Le 20 décembre 1854, Jules Ferrand vient trouver le juge dans sa maison
de Villesèque pour faire lever les scellés, son frère Alexandre étant présent.
La levée est faite sur le champ en présence de:
- Jules Ferrand, propriétaire domicilié à Saint Jean de
Crieulon,
- Philippe Ferrand, aussi propriétaire à Saint Jean,
- Léonce Ferrand, propriétaire habitant Durfort,
- Caroline Ferrand, épouse de Monsieur Runel dont elle est
assistée, habitant Salinelles,
- Alexandre Ferrand, propriétaire, Maréchal-des-logis Chef
au 2ème escadron du 4ème Régiment de Dragons en garnison à Lyon,
- Monsieur Jules Valère, gardien des scellés.
" Nous, juge de paix, avons donné acte aux susnommés seuls héritiers
de la défunte......avons déchargé mondit sieur Valère de la garde des scellés
et notre commis greffier des clefs à lui remises....."

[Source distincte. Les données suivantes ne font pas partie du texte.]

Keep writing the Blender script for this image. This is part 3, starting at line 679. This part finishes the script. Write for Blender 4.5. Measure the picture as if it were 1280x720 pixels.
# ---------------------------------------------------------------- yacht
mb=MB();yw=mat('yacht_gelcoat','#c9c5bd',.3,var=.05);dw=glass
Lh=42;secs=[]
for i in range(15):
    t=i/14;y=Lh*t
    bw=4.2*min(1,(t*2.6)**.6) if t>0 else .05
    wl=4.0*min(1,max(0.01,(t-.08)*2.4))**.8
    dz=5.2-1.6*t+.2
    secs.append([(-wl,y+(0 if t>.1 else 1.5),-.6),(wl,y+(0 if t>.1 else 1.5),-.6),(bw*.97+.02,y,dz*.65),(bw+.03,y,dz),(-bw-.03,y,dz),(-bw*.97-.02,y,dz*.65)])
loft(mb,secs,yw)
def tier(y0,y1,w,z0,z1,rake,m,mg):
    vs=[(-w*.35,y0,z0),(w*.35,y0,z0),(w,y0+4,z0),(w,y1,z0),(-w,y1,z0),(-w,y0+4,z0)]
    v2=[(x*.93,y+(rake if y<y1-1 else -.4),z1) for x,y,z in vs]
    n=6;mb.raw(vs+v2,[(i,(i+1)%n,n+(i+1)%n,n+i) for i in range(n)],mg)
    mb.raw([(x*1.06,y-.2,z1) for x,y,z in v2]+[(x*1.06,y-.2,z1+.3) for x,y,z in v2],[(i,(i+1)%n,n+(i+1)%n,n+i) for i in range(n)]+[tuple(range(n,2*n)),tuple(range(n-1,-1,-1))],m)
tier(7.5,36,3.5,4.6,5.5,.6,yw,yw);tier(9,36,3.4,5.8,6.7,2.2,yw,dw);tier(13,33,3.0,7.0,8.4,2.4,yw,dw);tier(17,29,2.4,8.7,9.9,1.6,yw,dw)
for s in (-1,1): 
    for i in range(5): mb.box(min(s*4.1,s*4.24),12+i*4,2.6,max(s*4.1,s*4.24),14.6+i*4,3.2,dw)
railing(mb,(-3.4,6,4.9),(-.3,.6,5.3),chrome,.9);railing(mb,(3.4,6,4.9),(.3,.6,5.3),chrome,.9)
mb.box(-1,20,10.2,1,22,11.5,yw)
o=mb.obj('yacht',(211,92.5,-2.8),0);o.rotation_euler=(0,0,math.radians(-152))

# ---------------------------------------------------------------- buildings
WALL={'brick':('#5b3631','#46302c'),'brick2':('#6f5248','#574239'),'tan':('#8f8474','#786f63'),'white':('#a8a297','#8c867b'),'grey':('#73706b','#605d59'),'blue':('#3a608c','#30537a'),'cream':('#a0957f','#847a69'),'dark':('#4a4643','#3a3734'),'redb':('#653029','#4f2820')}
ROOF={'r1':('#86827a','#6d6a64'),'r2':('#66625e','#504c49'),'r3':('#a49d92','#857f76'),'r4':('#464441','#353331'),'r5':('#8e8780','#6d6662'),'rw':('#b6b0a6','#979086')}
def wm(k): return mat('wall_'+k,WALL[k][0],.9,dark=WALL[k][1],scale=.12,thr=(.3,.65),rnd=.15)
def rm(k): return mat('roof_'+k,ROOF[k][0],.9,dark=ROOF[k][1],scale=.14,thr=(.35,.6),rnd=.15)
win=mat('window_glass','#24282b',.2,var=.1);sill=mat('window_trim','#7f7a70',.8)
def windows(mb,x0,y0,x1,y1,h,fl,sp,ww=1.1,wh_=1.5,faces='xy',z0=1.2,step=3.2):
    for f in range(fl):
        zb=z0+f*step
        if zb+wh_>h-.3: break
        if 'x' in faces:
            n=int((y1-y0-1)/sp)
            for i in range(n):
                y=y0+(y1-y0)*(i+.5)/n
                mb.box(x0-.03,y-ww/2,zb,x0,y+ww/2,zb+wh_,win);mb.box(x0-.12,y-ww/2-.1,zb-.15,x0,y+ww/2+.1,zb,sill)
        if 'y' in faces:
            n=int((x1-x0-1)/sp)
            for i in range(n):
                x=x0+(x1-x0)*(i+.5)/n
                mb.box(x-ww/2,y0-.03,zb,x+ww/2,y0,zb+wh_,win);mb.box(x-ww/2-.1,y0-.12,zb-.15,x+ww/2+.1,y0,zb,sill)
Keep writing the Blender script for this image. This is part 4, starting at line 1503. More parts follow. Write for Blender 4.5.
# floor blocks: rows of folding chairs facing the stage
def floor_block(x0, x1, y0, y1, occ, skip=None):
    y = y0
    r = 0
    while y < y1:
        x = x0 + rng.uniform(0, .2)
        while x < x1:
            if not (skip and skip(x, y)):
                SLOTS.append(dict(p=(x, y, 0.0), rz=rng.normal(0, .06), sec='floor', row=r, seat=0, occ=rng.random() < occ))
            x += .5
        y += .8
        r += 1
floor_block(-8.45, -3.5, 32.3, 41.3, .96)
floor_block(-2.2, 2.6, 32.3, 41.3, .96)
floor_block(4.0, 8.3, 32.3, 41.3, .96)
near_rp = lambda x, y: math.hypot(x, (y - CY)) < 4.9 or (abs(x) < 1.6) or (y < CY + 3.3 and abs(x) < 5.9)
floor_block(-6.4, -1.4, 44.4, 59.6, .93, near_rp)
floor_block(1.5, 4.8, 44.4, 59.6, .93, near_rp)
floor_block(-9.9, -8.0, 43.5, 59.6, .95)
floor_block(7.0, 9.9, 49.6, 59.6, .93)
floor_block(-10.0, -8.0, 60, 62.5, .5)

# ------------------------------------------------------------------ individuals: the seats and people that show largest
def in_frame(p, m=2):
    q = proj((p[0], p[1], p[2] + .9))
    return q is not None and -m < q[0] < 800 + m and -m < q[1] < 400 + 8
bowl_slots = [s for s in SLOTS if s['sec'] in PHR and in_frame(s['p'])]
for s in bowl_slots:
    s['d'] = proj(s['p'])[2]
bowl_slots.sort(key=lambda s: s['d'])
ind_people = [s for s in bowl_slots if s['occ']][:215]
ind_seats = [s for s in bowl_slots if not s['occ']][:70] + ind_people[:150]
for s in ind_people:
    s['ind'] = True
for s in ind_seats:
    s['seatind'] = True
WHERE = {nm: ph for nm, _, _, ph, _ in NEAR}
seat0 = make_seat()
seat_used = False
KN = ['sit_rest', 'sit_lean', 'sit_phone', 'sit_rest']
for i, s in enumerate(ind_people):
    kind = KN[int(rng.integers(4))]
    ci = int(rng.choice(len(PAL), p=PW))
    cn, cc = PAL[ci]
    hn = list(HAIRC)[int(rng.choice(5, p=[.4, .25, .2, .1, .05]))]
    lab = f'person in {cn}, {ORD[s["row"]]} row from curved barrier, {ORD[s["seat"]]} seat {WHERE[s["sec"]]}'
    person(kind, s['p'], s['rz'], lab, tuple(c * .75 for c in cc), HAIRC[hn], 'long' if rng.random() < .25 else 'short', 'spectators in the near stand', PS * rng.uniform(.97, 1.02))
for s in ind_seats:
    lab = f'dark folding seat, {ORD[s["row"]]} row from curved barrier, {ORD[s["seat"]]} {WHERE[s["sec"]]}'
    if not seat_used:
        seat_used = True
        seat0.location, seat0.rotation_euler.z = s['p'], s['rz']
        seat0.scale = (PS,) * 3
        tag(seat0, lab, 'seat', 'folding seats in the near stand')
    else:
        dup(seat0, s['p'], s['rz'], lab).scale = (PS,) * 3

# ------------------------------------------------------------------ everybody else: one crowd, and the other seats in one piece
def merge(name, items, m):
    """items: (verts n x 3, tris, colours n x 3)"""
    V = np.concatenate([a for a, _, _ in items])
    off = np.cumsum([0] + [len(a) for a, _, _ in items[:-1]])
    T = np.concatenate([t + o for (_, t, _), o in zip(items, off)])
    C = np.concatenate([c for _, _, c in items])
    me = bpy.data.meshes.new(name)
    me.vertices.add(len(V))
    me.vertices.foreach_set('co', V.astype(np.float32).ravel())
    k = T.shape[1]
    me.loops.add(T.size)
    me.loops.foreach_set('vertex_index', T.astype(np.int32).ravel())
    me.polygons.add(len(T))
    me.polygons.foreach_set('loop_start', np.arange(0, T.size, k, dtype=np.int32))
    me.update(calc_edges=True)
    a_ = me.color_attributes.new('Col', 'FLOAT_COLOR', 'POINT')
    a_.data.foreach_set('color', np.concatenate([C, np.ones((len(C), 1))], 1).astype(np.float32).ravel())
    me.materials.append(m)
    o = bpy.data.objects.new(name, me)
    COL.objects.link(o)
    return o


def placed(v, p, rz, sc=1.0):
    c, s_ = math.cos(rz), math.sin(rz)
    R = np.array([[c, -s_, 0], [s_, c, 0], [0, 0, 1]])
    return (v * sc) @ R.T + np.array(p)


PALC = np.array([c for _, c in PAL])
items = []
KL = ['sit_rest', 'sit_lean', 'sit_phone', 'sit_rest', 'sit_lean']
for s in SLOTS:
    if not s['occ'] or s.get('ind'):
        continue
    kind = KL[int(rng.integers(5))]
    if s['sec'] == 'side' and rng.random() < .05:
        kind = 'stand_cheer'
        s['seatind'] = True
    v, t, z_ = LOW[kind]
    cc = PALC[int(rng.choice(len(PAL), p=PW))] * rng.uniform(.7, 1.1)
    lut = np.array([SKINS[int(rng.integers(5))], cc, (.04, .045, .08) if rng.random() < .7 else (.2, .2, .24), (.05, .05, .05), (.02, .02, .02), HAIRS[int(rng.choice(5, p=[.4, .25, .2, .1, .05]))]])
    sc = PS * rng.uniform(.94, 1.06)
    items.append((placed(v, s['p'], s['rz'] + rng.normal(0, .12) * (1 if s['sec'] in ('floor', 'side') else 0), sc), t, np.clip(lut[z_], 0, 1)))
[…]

A proximité de Villesèque, le juge avait eu à enquêter sur le vol de
huit dindes à Montplaisir. Le Sieur Gaubiac régisseur de M. Clausel, le propriétaire,
soupçonnait un certain Scipion Pradille qui avait posé beaucoup de questions
sur Montplaisir pour savoir si quelqu'un y logeait en permanence ; le sieur
Gaubiac habitant ailleurs. L'enquête innocenta Scipion Pradille de ce délit
car il put fournir un alibi en partie à cause d'une interpellation pour
braconnage et parce qu'il était allé voir sa mère à Durfort.

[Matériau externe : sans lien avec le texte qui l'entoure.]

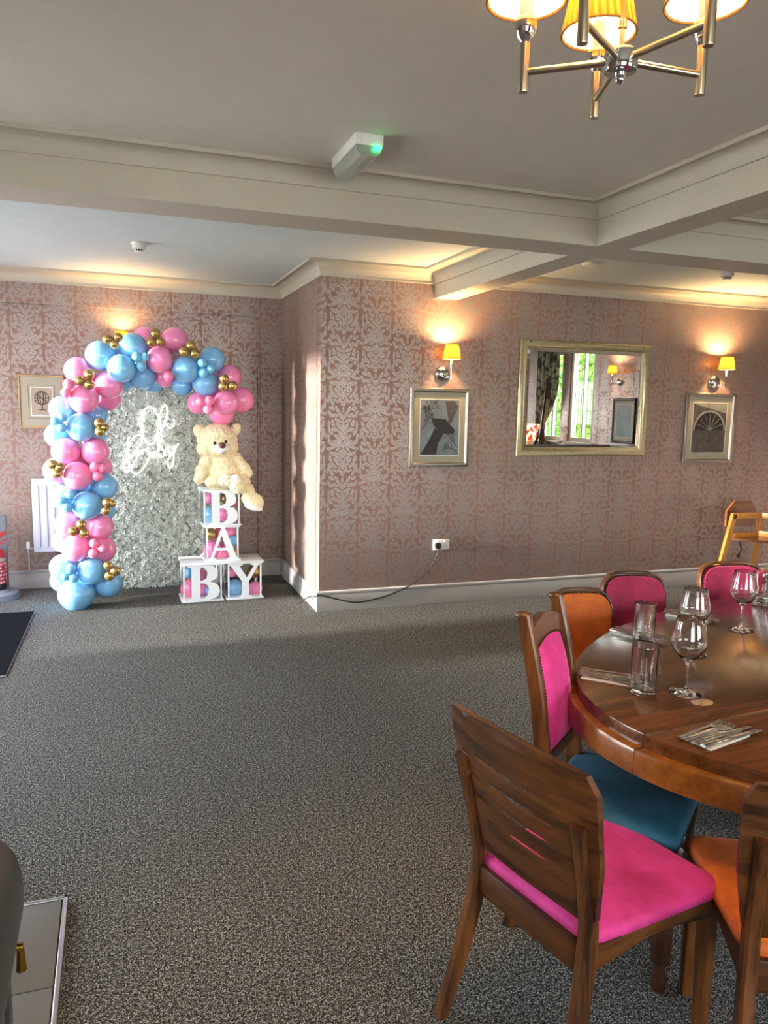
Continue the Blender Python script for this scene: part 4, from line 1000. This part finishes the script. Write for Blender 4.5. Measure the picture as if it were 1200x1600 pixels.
# ------------------------------------------------------------------ chairs
def cushion(w0, w1, d, z, h, mat, parent, name='seat', rnd=.05):
    """rounded trapezoid cushion; w0 rear width, w1 front width; rear at y=0"""
    t = bmesh.new(); rings = []
    def outline(s_, k=8):
        pts = []; a, b = w0/2*1.0, w1/2*1.0
        cs = [(-a, 0), (a, 0), (b, d), (-b, d)]
        for i, (x, y) in enumerate(cs):
            p, q, r = Vector(cs[i-1]), Vector((x, y)), Vector(cs[(i+1) % 4]); e1 = (p-q).normalized(); e2 = (r-q).normalized()
            p1, p2 = q+e1*rnd, q+e2*rnd
            for j in range(k+1): f = j/k; pts.append(p1*(1-f)**2+q*2*f*(1-f)+p2*f*f)
        c = Vector((0, d/2)); return [c+(p-c)*s_ for p in pts]
    for s_, zz in ((.97, 0), (1.0, .008), (1.0, h*.5), (.985, h*.72), (.94, h*.90), (.82, h*1.0), (.5, h*1.10), (.15, h*1.12)):
        rings.append([t.verts.new((p.x, p.y, z+zz)) for p in outline(s_)])
    mb = MB(); mb._skin(t, rings); mb.add(t); return mb.build(name, mat, parent, angle=80)
def studs(pts, r, parent):
    mb = MB()
    for p in pts: mb.ball(p, r, 6, 4)
    o = mb.build('nail_heads', 'stud', parent); o['kind'] = 'stuff'; return o

def slat_chair(label, loc, rz, mat, hb=.875):
    """origin: floor under the rear seat edge centre; +y forward"""
    t = thing('dining_chair', label, 'chair', (loc[0], loc[1], 0), rz)
    wr, wf, D = .375, .455, .445
    for s_ in (-1, 1):
        MB().path(spline([(s_*.215, -.090, 0), (s_*.196, -.035, .22), (s_*.185, .0, .42), (s_*.188, -.012, .54), (s_*.197, -.062, .738)], 5), [.032]*21, [.033+.014*math.sin(PI*min(1, i/17)) for i in range(21)], up=(0, 1, 0)).build('leg', 'wood_z', t)
        MB().path([(s_*.205, D-.03, 0), (s_*.203, D-.03, .2), (s_*.200, D-.03, .435)], [.032, .038, .042], [.032, .038, .042], up=(0, 1, 0)).build('leg', 'wood_z', t)
        # side rail with a shallow curve under it
        pts = []; n = 12
        for i in range(n+1): f = i/n; pts.append((f*(D-.03), -.035-.030*abs(2*f-1)**1.5))
        o = [(D-.03, 0), (0, 0)]+pts
        mx = Matrix.Translation((s_*.188, 0, .435)) @ Matrix.Rotation(PI/2-s_*.055, 4, 'Z')
        MB().plate([(x, z) for x, z in o], .024, m=mx).build('side_rail', 'wood_y', t, angle=40)
    MB().span((-.175, -.014, .355), (.175, .012, .432), .003).build('rear_rail', 'wood_x', t)
    MB().span((-.20, D-.045, .375), (.20, D-.018, .432), .003).build('front_rail', 'wood_x', t)
    cushion(wr+.02, wf+.015, D+.0, .425, .040, mat, t)
    # bent plywood back with four slots
    W_, z0, z1 = .243, .480, hb
    ol = [(-.175, z0), (.175, z0), (.205, z0+.02), (W_-.012, z0+.16), (W_, z1-.055), (W_-.02, z1-.012), (.10, z1), (-.10, z1), (-W_+.02, z1-.012), (-W_, z1-.055), (-W_+.012, z0+.16), (-.205, z0+.02)]
    def slot(cx, cz, L, w): return [(cx+L*math.cos(a), cz+w*math.sin(a)*(1-.0*abs(math.cos(a)))) for a in [2*PI*i/20 for i in range(20)]]
    hs = [slot(-.040, hb-.125, .165, .011), slot(-.030, hb-.178, .155, .012), slot(-.015, hb-.232, .140, .012), slot(.0, hb-.285, .120, .011)]
    bend = lambda x, y, z: (x, y+.018-.55*x*x*0-(z-z0)*.23+.62*(-x*x)+.034+.0, z)
    bend = lambda x, y, z: (x, y-.012-(z-z0)*.22-.030*(1-(x/W_)**2)*1.0+.030, z)
    MB().plate(ol, .016, hs, fn=bend, grid=.025).build('backrest', 'wood_x', t, angle=50)
    return t

def turned_leg(p, h):
    m = Matrix.Translation(p)
    return MB().lathe([(.012, 0), (.019, .006), (.022, .02), (.020, .05), (.013, .075), (.015, .085)], 20, m).lathe([(.020, .085), (.0285, .10), (.0285, .215), (.020, .232)], 8, m @ Matrix.Rotation(PI/8, 4, 'Z')).lathe([(.014, .232), (.021, .245), (.023, .255), (.019, .27), (.014, .28), (.017, .32), (.020, h-.075)], 20, m).box((0, 0, h-.035), (.045, .045, .075), .003, m)
def panel_chair(label, loc, rz, H=1.0):
    """tall framed back with upholstered panel and nail trim; origin under the rear seat edge; +y forward"""
    t = thing('dining_chair', label, 'chair', (loc[0], loc[1], 0), rz); D = .40; wr, wf = .36, .44
    for s_ in (-1, 1):
        MB().path(spline([(s_*.150, -.09, 0), (s_*.150, -.02, .25), (s_*.150, 0, .46), (s_*.150, -.03, .75), (s_*.150, -.085, H)], 6), [.030]*25, [.040+.008*math.sin(PI*i/24) for i in range(25)], up=(0, 1, 0)).ball((s_*.150, -.087, H-.002), (.017, .026, .014), 14, 10).build('leg', 'wood_z', t)
        turned_leg((s_*.19, D-.03, 0), .44).build('leg', 'dark_z', t)
        MB().beam((s_*.150, 0, .40), (s_*.19, D-.03, .40), .022, .055).build('side_rail', 'dark_x', t)
        MB().beam((s_*.150, -.03, .16), (s_*.19, D-.03, .16), .018, .022).build('stretcher', 'dark_x', t)
    MB().beam((-.148, 0, .40), (.148, 0, .40), .022, .055).build('rear_rail', 'dark_x', t)
    MB().beam((-.19, D-.03, .40), (.19, D-.03, .40), .022, .055).build('front_rail', 'dark_x', t)
    cushion(wr+.02, wf+.02, D, .43, .05, 'seat_teal', t)['label'] = 'teal velvet seat'
    yb = lambda z: -.002-.0*(z)-(.03*((z-.46)/.29) if z < .75 else .03+.055*(z-.75)/(H-.75))
    def rail(z0, z1, arch, name):
        ol = [(-.136, z0), (.136, z0)]+[(.136-.272*i/12, z1+arch*math.sin(PI*i/12)) for i in range(13)]
        MB().plate(ol, .024, fn=lambda x, y, z: (x, y+yb(z), z), grid=.04).build(name, 'wood_x', t, angle=40)
    rail(H-.115, H-.055, .03, 'top_rail'); rail(.53, .575, 0, 'lower_rail')
    for s_ in (-1, 1): MB().path([(s_*.122, yb(z), z) for z in (.575, .7, .8, H-.115)], .030, .022, up=(0, 1, 0)).build('panel_stile', 'dark_z', t)
    # padded panel
    tt = bmesh.new(); n, k = 10, 18; F0 = []; B0 = []
    z0, z1 = .57, H-.105
    for i in range(n+1):
        fa, fb = [], []
        for j in range(k+1):
            u, v_ = i/n*2-1, j/k*2-1; x = u*.105; z = z0+(z1-z0)*(j/k)+(.02*(1-u*u) if j == k else 0)
            bulge = .022*(max(0, 1-u**4)*max(0, 1-v_**4))**.6
            fa.append(tt.verts.new((x, yb(z)+.012+bulge, z))); fb.append(tt.verts.new((x, yb(z)-.010-bulge*.4, z)))
        F0.append(fa); B0.append(fb)
    for i in range(n):
        for j in range(k):
            tt.faces.new((F0[i][j], F0[i+1][j], F0[i+1][j+1], F0[i][j+1])); tt.faces.new((B0[i][j], B0[i][j+1], B0[i+1][j+1], B0[i+1][j]))
    bmesh.ops.recalc_face_normals(tt, faces=tt.faces)
    MB().add(tt).build('back_panel', 'seat_pink', t, angle=80)['label'] = 'pink velvet back panel'
    sp2 = []
    for s_ in (-1, 1):
        for i in range(34): z = z0+(z1-z0)*i/33; sp2.append((s_*.107, yb(z)+.013, z)); sp2.append((s_*.107, yb(z)-.012, z))
    for i in range(1, 24):
        x = -.107+.214*i/24
        for z in (z0, z1+.018*(1-(x/.105)**2)): sp2.append((x, yb(z)+.013, z)); sp2.append((x, yb(z)-.012, z))
    studs(sp2, .0038, t); return t

def arch_chair(label, loc, rz, mat, W_=.40, H=.86, grp=None):
    """fully upholstered arched back edged with nails; origin under the rear seat edge; +y forward"""
    t = thing('dining_chair', label, 'chair', (loc[0], loc[1], 0), rz, grp); D = .42
    for s_ in (-1, 1):
        MB().path(spline([(s_*.15, -.08, 0), (s_*.16, -.01, .25), (s_*.165, .01, .47)], 6), .032, .036, up=(0, 1, 0)).build('leg', 'dark_z', t)
        MB().path([(s_*.19, D-.02, 0), (s_*.19, D-.02, .43)], [.026, .04], [.026, .04], up=(0, 1, 0)).build('leg', 'dark_z', t)
        MB().beam((s_*.165, 0, .40), (s_*.19, D-.03, .40), .022, .06).build('side_rail', 'dark_x', t)
    MB().beam((-.19, D-.03, .40), (.19, D-.03, .40), .022, .06).build('front_rail', 'dark_x', t)
    MB().beam((-.165, 0, .40), (.165, 0, .40), .022, .06).build('rear_rail', 'dark_x', t)
    cushion(.40, .46, D, .43, .06, mat, t)
    def half(z):   # half width of the back at height z
        zs, hw0 = H-.10, W_/2
        if z <= zs: return hw0*(.84+.16*(z-.46)/(zs-.46))
        return hw0*max(0, 1-((z-zs)/.10)**2.2)**.42
    def yb(x, z): return -.01-.22*(z-.46)+.9*x*x
    def edge(off=0.0, n=26):
        L = []
        for i in range(n): z = .47+(H-.10-.47)*i/n; L.append((half(z)+off, z))
        for i in range(n+1): a = PI/2*i/n; L.append(((W_/2+off)*math.cos(a)**.42 if i < n else 0, H-.10+(.10+off)*math.sin(a)**.9))
        return L
    E1 = edge(); ol = [(-x, z) for x, z in E1[::-1]][1:]; outl = E1+ol
    o2 = [(x*.93, .47+(z-.47)*.965) for x, z in outl]
    MB().plate(o2, .05, fn=lambda x, y, z: (x, (y*(.55+.45*max(0, 1-(abs(x)/(W_/2))**3))) + yb(x, z)+.006, z), grid=.03).build('backrest', mat, t, angle=60)
    rim = [(x, yb(x, z)-.012, z) for x, z in outl]
    MB().path(rim, .010, .034, up=(0, 1, 0)).build('back_frame', 'wood_x', t, angle=50)
    st2 = []
    P3 = [Vector((x*.955, yb(x*.955, z)+.016, .47+(z-.47)*.975)) for x, z in outl]; acc = 0
    for a, b in zip(P3, P3[1:]):
        L = (b-a).length
        while acc < L: st2.append(a.lerp(b, acc/L)); acc += .0125
        acc -= L
    studs(st2, .0048, t)
    studs([p+Vector((0, -.044, 0)) for p in st2], .0042, t); return t

def face(d): return math.atan2(d[1], d[0])-PI/2
slat_chair('wooden slotted back chair with pink velvet seat, nearest the camera', (.917, 1.478), face((.974, .225)), 'seat_pink')
slat_chair('wooden slotted back chair with orange velvet seat, cut off at the right edge', (1.44, 1.07), face((.49, .87)), 'seat_orange')
panel_chair('tall chair with pink nail trimmed back and teal seat, left of the table', (1.305, 1.965), face((.64, -.77)))
arch_chair('orange velvet chair with arched nail trimmed back behind the tall chair', (1.945, 2.78), face((-.25, -.97)), 'seat_orange', .27, .81)
arch_chair('crimson velvet chair with arched back, left of the two behind the table', (2.30, 2.88), face((-.22, -.97)), 'seat_crimson', .31, .845, 'crimson arched back chairs')
arch_chair('crimson velvet chair with arched back, right of the two behind the table', (3.02, 3.02), face((-.15, -.99)), 'seat_crimson', .37, .83, 'crimson arched back chairs')

# ------------------------------------------------------------------ high chair
hc_ = thing('high_chair', 'honey coloured wooden high chair against the wall at the right edge', 'high chair', (5.22, 5.12, 0), 0)
for k, (ox, oy) in enumerate(((0, 0), (.26, -.34))):
    fr = MB(); L0, L1 = Vector((ox-.38, oy, 0)), Vector((ox-.20, oy, .76)); R0, R1 = Vector((ox+.05, oy, 0)), Vector((ox+.10, oy, .76))
    MB().beam(L0, L1, .05, .03, up=(0, 1, 0)).build('leg', 'high', hc_); MB().beam(R0, R1, .05, .03, up=(0, 1, 0)).build('leg', 'high', hc_)
    MB().beam(L1+Vector((-.025, 0, -.02)), R1+Vector((.025, 0, -.02)), .03, .05, up=(0, 0, 1)).build('arm_rest', 'high', hc_)
    MB().beam(L0.lerp(L1, .74), R0.lerp(R1, .74), .025, .06).build('seat_rail', 'high', hc_)
MB().plate([(-.20, .62), (.13, .62), (.13, .76), (.07, .845), (-.12, .845), (-.20, .76)], .02, m=Matrix.Translation((.085, .18, 0))).build('backrest', 'high_dark', hc_, smooth=False)
for z_ in (.10, .30): MB().beam((-.30+z_*.2, 0, z_), (-.30+z_*.2, .17, z_), .025, .03).build('side_rail', 'high', hc_)
MB().beam((.10, 0, .74), (.36, -.34, .74), .03, .045).build('front_rail', 'high', hc_)
MB().beam((.08, 0, .58), (.34, -.34, .58), .03, .05).build('front_rail', 'high', hc_)
MB().beam((.06, 0, .27), (.32, -.34, .27), .025, .035).build('foot_rail', 'high_dark', hc_)
MB().plate([(-.24, 0), (.08, 0), (.34, -.34), (.02, -.34)], .02, m=Matrix.Translation((0, 0, .545)) @ lay).build('seat', 'high_dark', hc_, smooth=False)
MB().tube(spline([(-.1, .0, .56), (-.12, -.01, .50), (-.10, -.01, .44), (-.13, -.01, .40)], 5), .006, 6).box((-.13, -.01, .39), (.03, .012, .03), .003).build('harness_strap', 'black', hc_)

Antoine-Etienne Julien est décédé en fonction, à l'âge de 66 ans ;
ce vénérable serviteur de Thémis et de la justice de paix est enterré à
Villesèque. Il n'a laissé à personne le soin de le louanger dans l'épitaphe,
écrite en latin, gravée sur sa tombe :
"Aus STEPHis
JULIEN IN REGIONE SALVICE JUDEX OBITUS. PIUS FILIUS CONJUX FIDIS PATER
FACILIS FUIT: IN PATRIAM QUAM ADAMAVIT TRANSLATUS INTER SUOS ET CIVES. QUIESCAT
JUDICANTI RESPONSIRES
Christe Eleison 21 janvier
1866"
qui peut être traduit par : Antoine Etienne Julien juge du
canton de Sauve. Il fut un fils respectueux, un mari fidèle, un père
bienveillant. Ramené dans le village qu'il aimait parmi les siens et ses
concitoyens. Qu'il repose en attendant de répondre à Celui qui juge.